Outside, I walked along the curving sidewalks to exit the beautiful sunny autumn-tinged campus. I read some of the large-lettered messages that are always scrawled in chalk on the sidewalks when I'm there in Octobers. Most of them call for political action or announce meetings, but I noticed one -- and it was the one with the largest letters, letters about a foot high -- that said I LOVE MY PENIS!

I went to a coffee shop in downtown Northampton which, out front, has tables on the sidewalk. It felt charmingly Parisian to sit in the warm sun at an outdoor table with an expensive latte. While watching passers-by, I pondered just what sort of person would write I LOVE MY PENIS on the sidewalk at one of the country's most radically-feminist colleges.

I couldn't imagine.

Thursday, January 29, 2009

Eugene O'Neill; Forest Hills Cemetery; Boston

I've never seen any of his plays. I've never read any of his plays. I wish I had; I wish I had.

Tuesday, January 27, 2009

John Updike - Mar. 18, 1932 - Jan. 27, 2009 - RIP



When I read "Leaves" sometime back in the sixties, sitting on a bench along a park in Lansing, Michigan, I was sure that nothing ever could be more perfect; I was wrong, but I still love to recall that "wow" feeling I had when I finished this short short story.

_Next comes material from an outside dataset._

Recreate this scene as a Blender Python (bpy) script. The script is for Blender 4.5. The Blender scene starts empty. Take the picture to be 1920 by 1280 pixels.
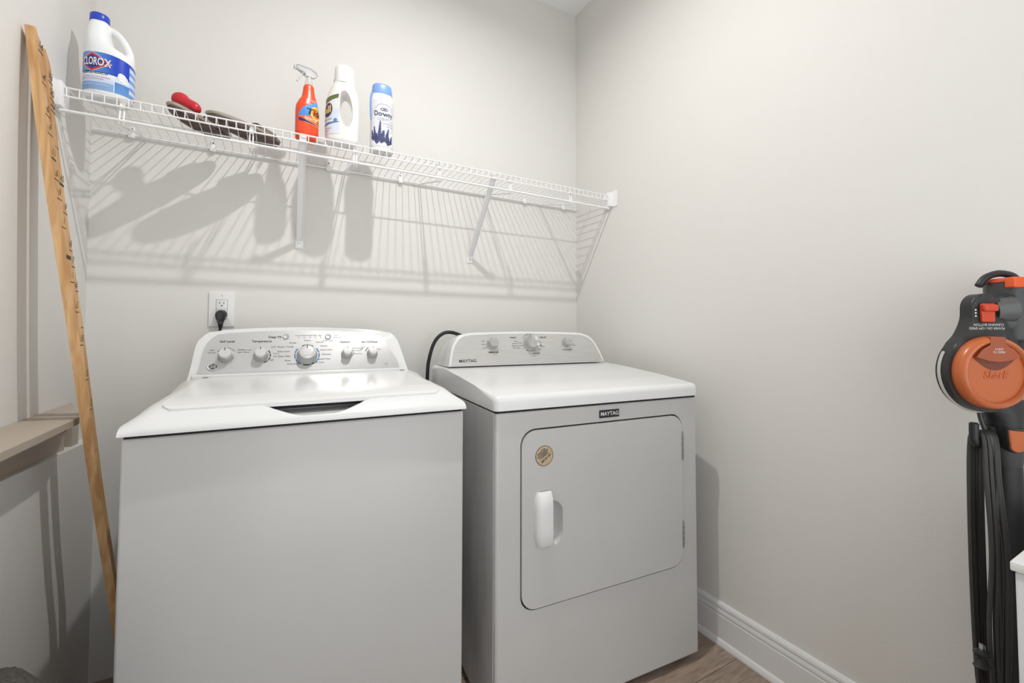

[Post-script Jan. 29: Tons of words have been written about Updike since his death. My favorite are by Verlyn Klinkenborg in today's New York Times: "You can read him for his books, but it's better to read him for his sentences, any one of which -- anywhere -- can rise up to startle you with its wry perfection."]

Monday, January 26, 2009

Material

A one and only kind of friend, using her bathroom wall as a scrapbook, has a couple years worth of blog material thereon.  (Don't forget you can click on any picture to enlarge it.)

Baudelaire

Baudelaire defined poetry perfectly as "something a little vague which leaves room for conjecture."

That also, coincidentally, defines Bob Dylan's post-electric lyrics to the max.

Baudelaire also wrote:  "It is at once by and through poetry, by and through music that the soul catches a glimpse of the splendors which lie on the other side of the grave: and when an exquisite poem brings tears to the eyes, those tears are not the proof of excessive enjoyment; they are much more the sign of an irritated melancholy, a nervous postulation, a nature exiled in an imperfect world which would like to take possession at once on this very earth of a revealed paradise.  Thus the principle of poetry is strictly and simply human aspiration towards a higher beauty and this enthusiasm which is completely independent of passion, which is the intoxication of the heart, and of truth which is the field of reason.

Sunday, January 25, 2009

May Sarton; Nelson Cemetery; Nelson, NH

I loved reading her journals -- Journal of A Solitude -- and then a string of others. She made her own life seem so pretty, taking careful notice of nature and beauty. Two years after her 1995 death, a biography by a woman named Margot Peters was published; it struck me as authoritative and truthful; it portrayed May Sarton as a nasty person, someone you'd never want to meet. Who knew? Who knows? Everyone slants, everyone lies. Only fiction is true.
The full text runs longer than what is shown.